| INSTRUCTION |
Select each line where the word "Blender" appears.

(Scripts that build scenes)
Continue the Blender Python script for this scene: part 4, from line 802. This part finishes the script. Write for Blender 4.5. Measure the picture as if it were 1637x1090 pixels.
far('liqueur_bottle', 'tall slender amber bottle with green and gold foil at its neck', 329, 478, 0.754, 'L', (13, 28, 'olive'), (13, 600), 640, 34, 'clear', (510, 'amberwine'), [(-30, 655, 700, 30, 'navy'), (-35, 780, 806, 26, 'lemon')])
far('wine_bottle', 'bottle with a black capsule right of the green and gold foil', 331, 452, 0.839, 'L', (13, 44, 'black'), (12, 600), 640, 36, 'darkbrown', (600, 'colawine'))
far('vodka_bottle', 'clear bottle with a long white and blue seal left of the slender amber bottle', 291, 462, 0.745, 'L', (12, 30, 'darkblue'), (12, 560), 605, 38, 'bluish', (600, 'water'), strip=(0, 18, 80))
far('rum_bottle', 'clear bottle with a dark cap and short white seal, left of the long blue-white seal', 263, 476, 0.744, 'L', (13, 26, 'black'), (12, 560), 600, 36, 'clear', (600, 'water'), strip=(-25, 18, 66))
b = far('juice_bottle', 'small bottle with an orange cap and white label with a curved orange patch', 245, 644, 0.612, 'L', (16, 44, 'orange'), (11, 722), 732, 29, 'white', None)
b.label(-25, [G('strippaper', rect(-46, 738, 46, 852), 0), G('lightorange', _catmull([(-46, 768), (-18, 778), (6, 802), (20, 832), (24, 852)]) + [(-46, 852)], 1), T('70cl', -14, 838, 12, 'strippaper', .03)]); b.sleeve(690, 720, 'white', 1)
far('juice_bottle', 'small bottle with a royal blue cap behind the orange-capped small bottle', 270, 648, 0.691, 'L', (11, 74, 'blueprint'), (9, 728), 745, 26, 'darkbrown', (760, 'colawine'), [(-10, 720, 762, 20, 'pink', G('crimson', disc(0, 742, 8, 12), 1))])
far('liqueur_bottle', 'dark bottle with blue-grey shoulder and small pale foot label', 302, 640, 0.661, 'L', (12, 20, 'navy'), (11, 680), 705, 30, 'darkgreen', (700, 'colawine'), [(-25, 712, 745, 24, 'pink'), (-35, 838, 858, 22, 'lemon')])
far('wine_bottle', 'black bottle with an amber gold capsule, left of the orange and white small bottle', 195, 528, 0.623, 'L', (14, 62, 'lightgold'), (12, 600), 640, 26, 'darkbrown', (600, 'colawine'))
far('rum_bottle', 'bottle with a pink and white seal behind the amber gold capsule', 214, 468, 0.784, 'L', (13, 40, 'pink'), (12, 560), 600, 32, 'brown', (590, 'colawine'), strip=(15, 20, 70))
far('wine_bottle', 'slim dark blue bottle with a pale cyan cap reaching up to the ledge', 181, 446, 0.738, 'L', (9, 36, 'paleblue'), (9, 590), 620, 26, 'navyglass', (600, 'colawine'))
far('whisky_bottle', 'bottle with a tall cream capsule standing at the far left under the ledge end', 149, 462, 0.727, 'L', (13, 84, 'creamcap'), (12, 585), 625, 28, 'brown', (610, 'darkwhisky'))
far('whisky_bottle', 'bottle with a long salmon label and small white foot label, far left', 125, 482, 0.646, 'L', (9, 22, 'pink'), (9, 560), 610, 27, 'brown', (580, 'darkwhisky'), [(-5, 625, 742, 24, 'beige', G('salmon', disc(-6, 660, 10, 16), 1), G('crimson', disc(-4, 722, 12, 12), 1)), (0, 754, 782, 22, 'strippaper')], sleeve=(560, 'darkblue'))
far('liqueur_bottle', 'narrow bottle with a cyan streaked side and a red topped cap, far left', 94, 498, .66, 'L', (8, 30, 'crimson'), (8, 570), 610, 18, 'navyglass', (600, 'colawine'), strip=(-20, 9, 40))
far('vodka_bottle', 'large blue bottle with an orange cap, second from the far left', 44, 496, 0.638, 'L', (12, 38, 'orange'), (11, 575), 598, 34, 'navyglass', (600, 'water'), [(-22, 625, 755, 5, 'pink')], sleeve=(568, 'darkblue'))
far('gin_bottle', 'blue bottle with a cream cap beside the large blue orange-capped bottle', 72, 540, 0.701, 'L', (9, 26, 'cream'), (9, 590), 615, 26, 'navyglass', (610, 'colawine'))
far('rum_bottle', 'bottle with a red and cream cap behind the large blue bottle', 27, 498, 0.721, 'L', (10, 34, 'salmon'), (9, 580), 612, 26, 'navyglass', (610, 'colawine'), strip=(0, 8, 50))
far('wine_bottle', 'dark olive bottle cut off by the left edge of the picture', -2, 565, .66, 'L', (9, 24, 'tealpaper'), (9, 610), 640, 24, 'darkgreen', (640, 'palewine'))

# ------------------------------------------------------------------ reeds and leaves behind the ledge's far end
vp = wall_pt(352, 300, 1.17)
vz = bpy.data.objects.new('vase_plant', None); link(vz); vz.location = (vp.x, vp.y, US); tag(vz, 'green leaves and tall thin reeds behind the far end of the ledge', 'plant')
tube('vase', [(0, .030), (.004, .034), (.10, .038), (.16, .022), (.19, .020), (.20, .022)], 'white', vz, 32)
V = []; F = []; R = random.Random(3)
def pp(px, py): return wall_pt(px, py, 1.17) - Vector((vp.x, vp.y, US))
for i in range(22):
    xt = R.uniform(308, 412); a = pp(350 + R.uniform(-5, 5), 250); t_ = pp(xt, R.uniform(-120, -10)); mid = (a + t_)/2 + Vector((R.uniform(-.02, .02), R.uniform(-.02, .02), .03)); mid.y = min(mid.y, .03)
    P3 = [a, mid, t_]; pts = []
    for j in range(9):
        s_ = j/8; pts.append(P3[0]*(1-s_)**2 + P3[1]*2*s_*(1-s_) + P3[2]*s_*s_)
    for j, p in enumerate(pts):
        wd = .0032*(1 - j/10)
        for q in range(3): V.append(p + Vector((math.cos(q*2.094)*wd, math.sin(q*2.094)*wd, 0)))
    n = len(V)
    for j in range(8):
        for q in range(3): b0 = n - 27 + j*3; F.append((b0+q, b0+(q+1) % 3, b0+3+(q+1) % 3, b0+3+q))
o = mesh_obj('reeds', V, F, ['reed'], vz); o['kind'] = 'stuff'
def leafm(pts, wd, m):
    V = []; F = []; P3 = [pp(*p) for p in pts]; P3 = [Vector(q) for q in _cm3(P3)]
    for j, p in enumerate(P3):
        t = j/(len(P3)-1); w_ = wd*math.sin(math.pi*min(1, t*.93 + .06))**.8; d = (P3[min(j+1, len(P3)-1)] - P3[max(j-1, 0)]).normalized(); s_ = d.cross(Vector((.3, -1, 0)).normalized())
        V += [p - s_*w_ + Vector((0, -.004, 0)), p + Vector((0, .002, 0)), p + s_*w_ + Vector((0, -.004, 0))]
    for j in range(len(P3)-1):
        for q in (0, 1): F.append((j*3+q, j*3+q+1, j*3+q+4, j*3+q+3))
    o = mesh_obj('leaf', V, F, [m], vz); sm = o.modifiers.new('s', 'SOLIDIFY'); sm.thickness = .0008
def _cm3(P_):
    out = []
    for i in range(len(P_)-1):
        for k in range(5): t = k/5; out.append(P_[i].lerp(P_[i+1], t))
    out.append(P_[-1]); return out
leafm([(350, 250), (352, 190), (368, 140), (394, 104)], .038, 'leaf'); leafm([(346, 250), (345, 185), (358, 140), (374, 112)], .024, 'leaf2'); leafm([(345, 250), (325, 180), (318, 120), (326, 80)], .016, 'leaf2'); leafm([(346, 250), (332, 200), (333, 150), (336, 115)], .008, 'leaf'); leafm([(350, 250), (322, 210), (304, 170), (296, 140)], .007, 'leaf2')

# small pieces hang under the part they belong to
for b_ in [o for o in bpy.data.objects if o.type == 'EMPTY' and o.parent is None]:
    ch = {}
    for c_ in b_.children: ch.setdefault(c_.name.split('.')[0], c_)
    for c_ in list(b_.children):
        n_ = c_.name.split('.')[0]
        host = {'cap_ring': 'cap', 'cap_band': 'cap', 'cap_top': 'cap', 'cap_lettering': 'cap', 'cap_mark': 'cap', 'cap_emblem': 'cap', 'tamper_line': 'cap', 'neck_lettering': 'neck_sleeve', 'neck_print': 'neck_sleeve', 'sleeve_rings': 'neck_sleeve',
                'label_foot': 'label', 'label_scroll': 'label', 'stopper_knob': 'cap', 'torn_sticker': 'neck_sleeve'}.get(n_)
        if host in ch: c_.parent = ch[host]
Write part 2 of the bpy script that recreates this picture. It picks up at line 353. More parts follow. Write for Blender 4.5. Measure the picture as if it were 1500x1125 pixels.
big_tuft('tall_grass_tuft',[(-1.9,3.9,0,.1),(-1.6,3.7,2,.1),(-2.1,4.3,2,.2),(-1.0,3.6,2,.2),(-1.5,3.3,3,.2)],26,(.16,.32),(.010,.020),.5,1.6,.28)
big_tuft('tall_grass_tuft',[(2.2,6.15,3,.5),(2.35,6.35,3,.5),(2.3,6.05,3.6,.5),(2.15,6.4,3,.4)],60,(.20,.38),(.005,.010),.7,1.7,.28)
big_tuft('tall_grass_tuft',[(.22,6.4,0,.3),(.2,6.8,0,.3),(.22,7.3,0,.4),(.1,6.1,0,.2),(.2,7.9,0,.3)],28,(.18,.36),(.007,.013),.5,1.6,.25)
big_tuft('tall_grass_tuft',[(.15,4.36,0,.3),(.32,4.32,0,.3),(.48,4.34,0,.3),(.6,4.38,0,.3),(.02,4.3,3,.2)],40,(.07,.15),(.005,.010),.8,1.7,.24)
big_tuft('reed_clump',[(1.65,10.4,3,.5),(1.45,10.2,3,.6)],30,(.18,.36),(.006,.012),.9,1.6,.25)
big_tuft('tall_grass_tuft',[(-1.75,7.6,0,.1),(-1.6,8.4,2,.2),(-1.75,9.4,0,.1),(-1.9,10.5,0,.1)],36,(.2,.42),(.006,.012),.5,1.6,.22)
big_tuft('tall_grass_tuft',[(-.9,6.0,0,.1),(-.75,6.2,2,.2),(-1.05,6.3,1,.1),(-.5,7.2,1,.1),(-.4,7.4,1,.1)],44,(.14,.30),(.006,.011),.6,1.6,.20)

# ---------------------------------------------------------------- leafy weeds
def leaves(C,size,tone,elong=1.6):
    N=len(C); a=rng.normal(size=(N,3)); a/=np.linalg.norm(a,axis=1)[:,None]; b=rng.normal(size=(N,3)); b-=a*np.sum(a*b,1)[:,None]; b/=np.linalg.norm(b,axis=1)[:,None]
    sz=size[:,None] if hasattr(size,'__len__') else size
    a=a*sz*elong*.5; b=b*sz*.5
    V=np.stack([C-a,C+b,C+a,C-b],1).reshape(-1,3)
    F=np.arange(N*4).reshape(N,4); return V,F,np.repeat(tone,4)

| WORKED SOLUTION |
Continue the Blender Python script for this scene: part 4, from line 802. This part finishes the script. Write for Blender 4.5. Measure the picture as if it were 1637x1090 pixels.
Write part 2 of the bpy script that recreates this picture. It picks up at line 353. More parts follow. Write for Blender 4.5. Measure the picture as if it were 1500x1125 pixels.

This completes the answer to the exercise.